Pierwszy raz uroczystości Bożego Narodzenia towarzyszyła żywa szopka, do której gospodarze wypożyczyli zwierzęta.
W tym roku świętowanie Bożego Narodzenia w parafii pw. św. Floriana w Uszwi zyskało dodatkowy wymiar.
Po raz pierwszy w historii parafii powstała żywa szopka. Jej wykonania podjęli się panowie z grupy teatralnej działającej przy miejscowej świetlicy wiejskiej oraz strażacy. Dzięki ich zaangażowaniu, inwencji, umiejętnościom powstało nasze „małe Betlejem”.
W inicjatywę włączyli się także właściciele zwierząt, dlatego postaciom Świętej Rodziny mogły towarzyszyć: alpaki, owce, kucyki, króliki, paw, gęsi i kury. Przy szopce kolędowali „Kolędnicy znad Uszwicy”, a młodzież z Grupy Apostolskiej razem z ks. Piotrem Gwoździem kwestowała na rzecz potrzebujących rodzin z naszej parafii, serwując oscypki z grilla, barszcz czerwony oraz inne smakołyki.
Żywa szopka cieszyła się dużym zainteresowaniem szczególnie najmłodszych parafian. Odwiedzały ją całe rodziny. Inicjatywa zjednoczyła wielu ludzi dobrej woli, stworzyła okazję do świątecznych spotkań i z pewnością przyczyniła się do głębszego przeżycia tajemnicy Bożego Narodzenia. Stojąca na placu przykościelnym betlejemska stajenka ożyje ponownie w święto Trzech Króli.

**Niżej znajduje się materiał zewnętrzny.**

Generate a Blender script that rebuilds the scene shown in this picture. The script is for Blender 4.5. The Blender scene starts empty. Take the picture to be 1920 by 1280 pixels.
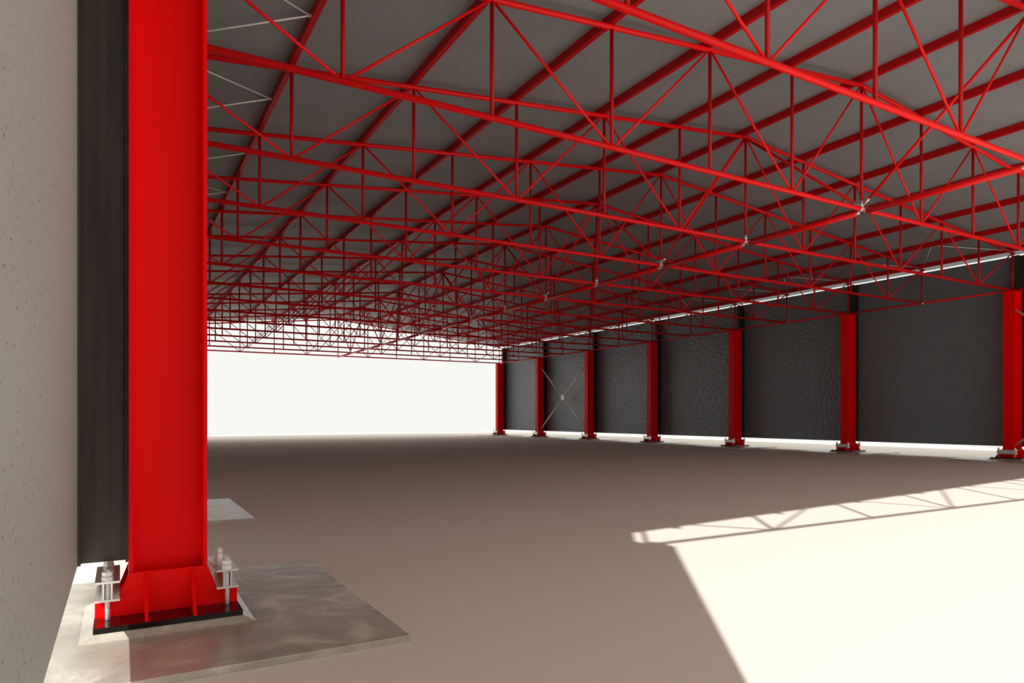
import bpy, math, random
from mathutils import Vector, Matrix
C = bpy.context.scene.collection
S = bpy.context.scene

# ------------------------------------------------------------------ camera, sky, sun, exposure
EYE = 1.482                     # eye height above the floor
cam = bpy.data.cameras.new('camera'); cam_o = bpy.data.objects.new('camera', cam); C.objects.link(cam_o)
cam.sensor_width = 36.0; cam.lens = 24.0; cam.shift_y = 141.25/1920; cam.clip_start = 0.03; cam.clip_end = 500
cam_o.location = (0, 0, EYE); cam_o.rotation_euler = (math.radians(90), 0, math.radians(-29.79))
S.camera = cam_o

world = bpy.data.worlds.new('sky'); S.world = world; world.use_nodes = True
bg = world.node_tree.nodes['Background']
bg.inputs[0].default_value = (0.945, 0.942, 0.905, 1); bg.inputs[1].default_value = 1.0

SUN_DX, SUN_DY = 0.867, 1.126   # shadow length per metre of height
sun = bpy.data.lights.new('sun', 'SUN'); sun.energy = 5.3; sun.angle = math.radians(0.55); sun.color = (1.0, 0.99, 0.97)
sun_o = bpy.data.objects.new('sun', sun); C.objects.link(sun_o)
sun_o.rotation_euler = Vector((-SUN_DX, -SUN_DY, 1)).to_track_quat('Z', 'Y').to_euler()
sun_o.location = (-20, -25, 25)

vs = S.view_settings
vs.view_transform = 'Standard'; vs.look = 'None'; vs.exposure = 0.0; vs.gamma = 1.0; vs.use_curve_mapping = False
S.cycles.max_bounces = 10; S.cycles.diffuse_bounces = 5; S.cycles.glossy_bounces = 4
S.cycles.use_denoising = True

# ------------------------------------------------------------------ measures
T0Y, STEP = 8.60, 3.0           # truss line 0 and truss spacing; trusses run from -3 to 13
XL, PANEL = 0.295, 2.15
XR = XL + 12*PANEL              # 26.095
MID = (XL + XR)/2
ZB, ZE, ZR = 5.747, 7.015, 8.29  # bottom chord, top chord at the eave and at the ridge
RC = 0.045
SLOPE = (ZR-ZE)/(MID-XL)
PUR = 0.16
WALL_IN = 0.554                 # wall's inner face beyond the column line
def ty(k): return T0Y + STEP*k
def ztop(x): return ZR - SLOPE*abs(x-MID)
FRONT, BACK = ty(-3), ty(13)
FRAMES = list(range(-3, 14, 2))

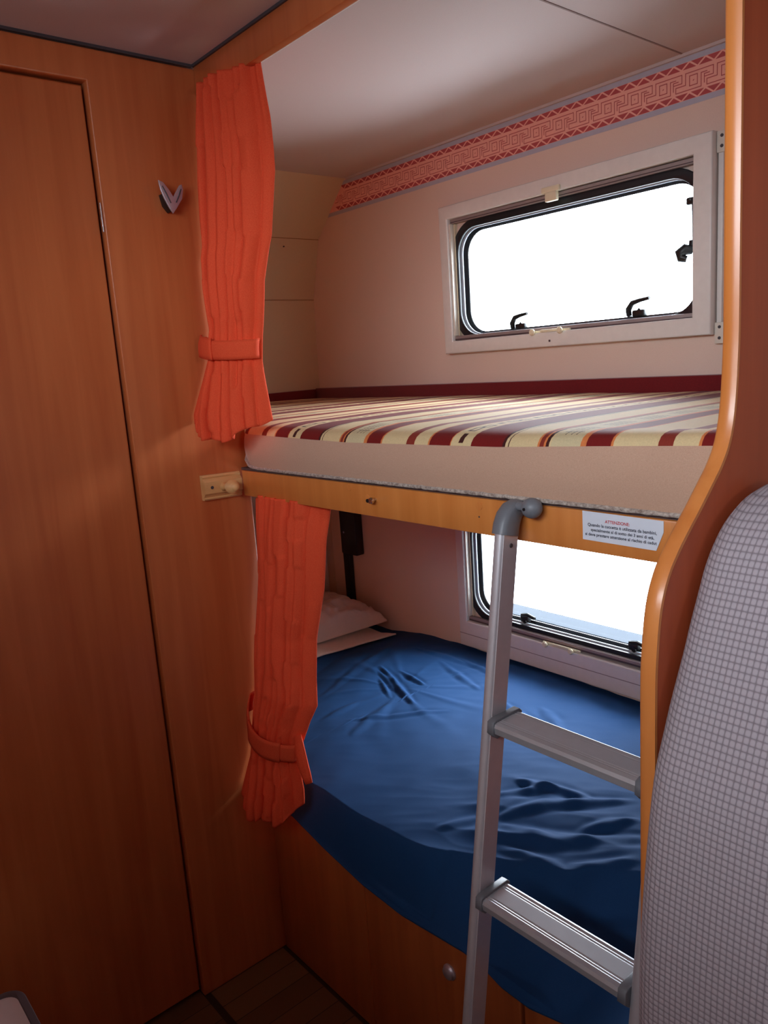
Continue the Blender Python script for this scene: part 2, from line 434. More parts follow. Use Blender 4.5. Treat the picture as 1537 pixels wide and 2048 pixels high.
# ---- bunk end panel on the right (curved front edge)
P0, P1 = 1.0635, 1.080
front = [(-.174, 0), (-.174, .65), (-.173, .85), (-.172, 1.02), (-.169, 1.07), (-.162, 1.112), (-.148, 1.142), (-.128, 1.164),
         (-.107, 1.182), (-.086, 1.199), (-.064, 1.218), (-.044, 1.236), (-.028, 1.258), (-.018, 1.29), (-.013, 1.34), (-.012, 1.40), (-.015, 1.6), (-.018, 1.80), (-.018, H-.001)]
me_o = front + [(D-.001, H-.001), (D-.001, 0)]
wr = plate_x('wall_right', me_o, [], P0, P1, M['wooddark'], bev=.004, bseg=3)
st(wr, 'red-brown wood end panel of the bunks with a curved front edge')
# rounded edging strip that follows the curve
bm = bmesh.new()
pts = [Vector((0, y, z)) for y, z in front]
fine = []
for i in range(len(pts)-1):
    for k in range(4):
        t = k/4; p = [pts[max(i-1,0)], pts[i], pts[i+1], pts[min(i+2, len(pts)-1)]]
        L_ = (p[2]-p[1]).length
        if L_ > .12: fine.append(p[1].lerp(p[2], t)); continue
        fine.append(.5*((2*p[1]) + (p[2]-p[0])*t + (2*p[0]-5*p[1]+4*p[2]-p[3])*t*t + (3*p[1]-p[0]-3*p[2]+p[3])*t**3))
fine.append(pts[-1])
cs = [(P0-.0006, .008), (P0-.0006, .002), (P0+.0006, -.0006), (P0+.003, -.0018), (P0+.008, -.0024), (P0+.013, -.0022), (P0+.017, -.0010), (P1+.0004, .0006), (P1+.0006, .003)]
rings = []
for i, p in enumerate(fine):
    d = (fine[min(i+1, len(fine)-1)] - fine[max(i-1, 0)]).normalized(); n = Vector((0, -d.z, d.y))  # points to the cabin
    if n.y > 0: n = -n
    rings.append([bm.verts.new((x, p.y - n.y*o, p.z - n.z*o)) for x, o in cs])
for a, b in zip(rings, rings[1:]):
    for k in range(len(cs)-1): bm.faces.new((a[k], a[k+1], b[k+1], b[k]))
bmesh.ops.recalc_face_normals(bm, faces=bm.faces)
ed = finish(bm, 'edging', M['woodedge'], wr, smooth=True, angle=60)
ed['label'] = 'lighter worn rounded edging'

# ---- rest of the cabin, behind and beside the viewer, plus added fill window openings and light blockers
W3 = (.80, 1.85, 1.50, 1.84, .06)
wf = plate_y('wall_front', [(-.03, 0), (XR, 0), (XR, H), (-.03, H)], [rrect(*W3)], YF-.035, YF, M['wall'])
st(wf, 'cream cabin wall opposite the bunks with an added fill window')
st(box('light_blocker', (.5, -1.24, 0), (XR, -1.20, 1.52), M['woodcab']), 'unseen light-blocking wood divider added behind the dinette')  # added out of view to keep window fill off the lower bunk front
W4 = (-.80, -.45, 1.45, 1.72, .05)
st(box('light_blocker', (2.38, -1.195, 0), (2.42, .84, 1.42), M['woodcab']), 'unseen light-blocking wood divider added between dinette and far cabin wall')  # added out of view to block far window light from the lower wardrobe
wc = plate_x('wall_far', [(YF-.03, 0), (.885, 0), (.885, H), (YF-.03, H)], [rrect(*W4)], XR, XR+.03, M['wall']); st(wc, 'cream cabin wall beyond the seats')

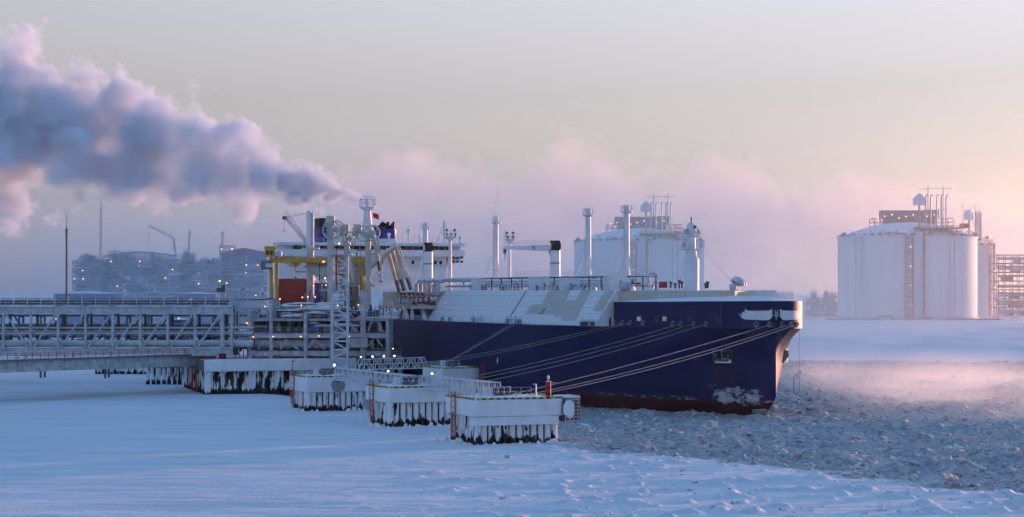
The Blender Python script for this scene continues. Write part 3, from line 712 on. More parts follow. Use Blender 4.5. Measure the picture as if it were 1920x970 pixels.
# cowl vents, drum, arch pipe, red locker by the fore mast
def cowl(px, py, ys, h, r):
    t = t_for(px, ys); z0 = z_for(py, t, ys); c = S(t, ys, z0); pts = [c, c + Vector((0, 0, h))]
    for k in range(1, 7):
        a = math.pi * k / 6; pts.append(c + Vector((0, r * 1.1 * (1 - math.cos(a)), h + r * 1.1 * math.sin(a))))
    pts.append(pts[-1] + Vector((0, 0, -.3)))
    return tube(SHIP, 'cowl_vent', M_STEEL, pts, [r] * len(pts), 14)
cowl(1379, 546, -5.0, 1.2, .72); cowl(1375, 545, -3.2, 1.2, .72)
q = SP(1173, 545, 15.0); tube(SHIP, 'cable_drum', M_STEEL, [q + Vector((-.2, -.9, 1.05)), q + Vector((-.2, .8, 1.05))], 1.05, 20)
q = SP(1224, 540, 6); tube(SHIP, 'arch_pipe', M_STEEL, [q + Vector((0, -.8, 0)), q + Vector((0, -.8, 2.2)), q + Vector((0, -.55, 2.7)), q + Vector((0, 0, 2.9)), q + Vector((0, .55, 2.7)), q + Vector((0, .8, 2.2)), q], .26, 10)
q = SP(1243, 540, 8); MB().box(q + Vector((0, 0, .55)), (1.2, 1.25, 1.1)).box(q + Vector((0, 0, 1.13)), (1.3, 1.35, .06)).build('fire_locker', M_RED, SHIP)
for px in (1258, 1266, 1274, 1279, 1323, 1327): 
    q = SP(px, 541, 4); MB().lathe(q, [(.2, 0), (.2, .6 + (px % 3) * .3), (.38, .7 + (px % 3) * .3), (.3, 1.0 + (px % 3) * .3)], 10).build('air_pipe', M_STEELD, SHIP, True)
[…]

Drugiego dnia świąt Bożego Narodzenia nie mogło zabraknąć misyjnego kolędowania. Rodzice i dzieci z ogromnym zaangażowaniem przygotowywali się do tego wydarzenia, a w kościele stanęła specjalna skarbona misyjna w formie makiety uszewskiej świątyni. Kolędnicy ubrani w barwne stroje włączyli się w liturgię Mszy św., zaprezentowali scenkę kolędową, po czym w radosnym korowodzie przeszli do żywej szopki.